┌──

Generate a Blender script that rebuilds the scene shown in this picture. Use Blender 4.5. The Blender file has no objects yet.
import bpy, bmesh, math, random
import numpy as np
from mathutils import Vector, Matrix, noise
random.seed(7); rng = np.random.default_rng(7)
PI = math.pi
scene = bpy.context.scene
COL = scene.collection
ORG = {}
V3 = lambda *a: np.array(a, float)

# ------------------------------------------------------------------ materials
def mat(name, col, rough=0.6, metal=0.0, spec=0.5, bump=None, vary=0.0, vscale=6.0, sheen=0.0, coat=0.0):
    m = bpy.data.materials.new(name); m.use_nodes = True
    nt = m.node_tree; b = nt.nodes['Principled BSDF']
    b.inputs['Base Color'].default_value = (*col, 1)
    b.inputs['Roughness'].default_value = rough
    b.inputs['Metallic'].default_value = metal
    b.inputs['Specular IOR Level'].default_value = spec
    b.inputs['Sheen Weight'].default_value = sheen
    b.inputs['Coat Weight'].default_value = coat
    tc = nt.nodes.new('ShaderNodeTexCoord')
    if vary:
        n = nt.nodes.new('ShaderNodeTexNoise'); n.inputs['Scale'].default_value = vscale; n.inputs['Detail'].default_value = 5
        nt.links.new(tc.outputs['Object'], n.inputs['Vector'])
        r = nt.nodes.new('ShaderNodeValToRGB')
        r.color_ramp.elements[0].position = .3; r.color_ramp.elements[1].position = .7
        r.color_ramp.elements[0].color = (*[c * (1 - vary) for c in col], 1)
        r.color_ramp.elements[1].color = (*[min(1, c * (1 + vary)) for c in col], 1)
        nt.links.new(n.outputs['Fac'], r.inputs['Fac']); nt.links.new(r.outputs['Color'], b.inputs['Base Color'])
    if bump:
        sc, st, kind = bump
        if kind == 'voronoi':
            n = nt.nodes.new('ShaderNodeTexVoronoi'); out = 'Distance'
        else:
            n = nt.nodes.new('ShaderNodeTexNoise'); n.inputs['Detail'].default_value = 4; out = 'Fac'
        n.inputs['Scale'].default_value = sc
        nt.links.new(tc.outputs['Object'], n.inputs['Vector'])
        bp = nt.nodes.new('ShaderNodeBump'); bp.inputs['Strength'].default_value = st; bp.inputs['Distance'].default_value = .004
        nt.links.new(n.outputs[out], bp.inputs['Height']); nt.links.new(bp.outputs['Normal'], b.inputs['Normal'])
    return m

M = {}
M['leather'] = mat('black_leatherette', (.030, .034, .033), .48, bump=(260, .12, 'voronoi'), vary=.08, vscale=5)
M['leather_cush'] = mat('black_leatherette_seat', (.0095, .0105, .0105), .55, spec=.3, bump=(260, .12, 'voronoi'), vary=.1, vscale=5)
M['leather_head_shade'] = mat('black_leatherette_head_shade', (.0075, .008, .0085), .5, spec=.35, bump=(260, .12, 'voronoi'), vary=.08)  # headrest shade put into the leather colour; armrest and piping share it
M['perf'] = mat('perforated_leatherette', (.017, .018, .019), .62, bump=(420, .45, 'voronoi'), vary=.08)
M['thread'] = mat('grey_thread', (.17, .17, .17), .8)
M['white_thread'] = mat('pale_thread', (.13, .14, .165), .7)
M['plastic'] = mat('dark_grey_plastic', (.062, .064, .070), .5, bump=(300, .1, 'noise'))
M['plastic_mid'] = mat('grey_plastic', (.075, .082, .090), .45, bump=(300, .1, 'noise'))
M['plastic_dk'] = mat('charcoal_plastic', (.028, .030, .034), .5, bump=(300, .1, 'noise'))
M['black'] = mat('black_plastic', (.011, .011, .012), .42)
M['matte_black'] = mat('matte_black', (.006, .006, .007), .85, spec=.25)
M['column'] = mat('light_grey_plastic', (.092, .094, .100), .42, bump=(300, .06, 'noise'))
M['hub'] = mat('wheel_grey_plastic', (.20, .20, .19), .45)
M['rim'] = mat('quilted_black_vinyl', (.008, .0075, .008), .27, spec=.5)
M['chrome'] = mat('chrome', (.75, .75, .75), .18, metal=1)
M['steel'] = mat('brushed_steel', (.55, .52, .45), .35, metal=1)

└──

Given request | Everything from the first line through the line containing "V3 = lambda *a: np.array(a, float)" should be quoted exactly, and nothing beyond it.

Result for this exercise |
Generate a Blender script that rebuilds the scene shown in this picture. Use Blender 4.5. The Blender file has no objects yet.
import bpy, bmesh, math, random
import numpy as np
from mathutils import Vector, Matrix, noise
random.seed(7); rng = np.random.default_rng(7)
PI = math.pi
scene = bpy.context.scene
COL = scene.collection
ORG = {}
V3 = lambda *a: np.array(a, float)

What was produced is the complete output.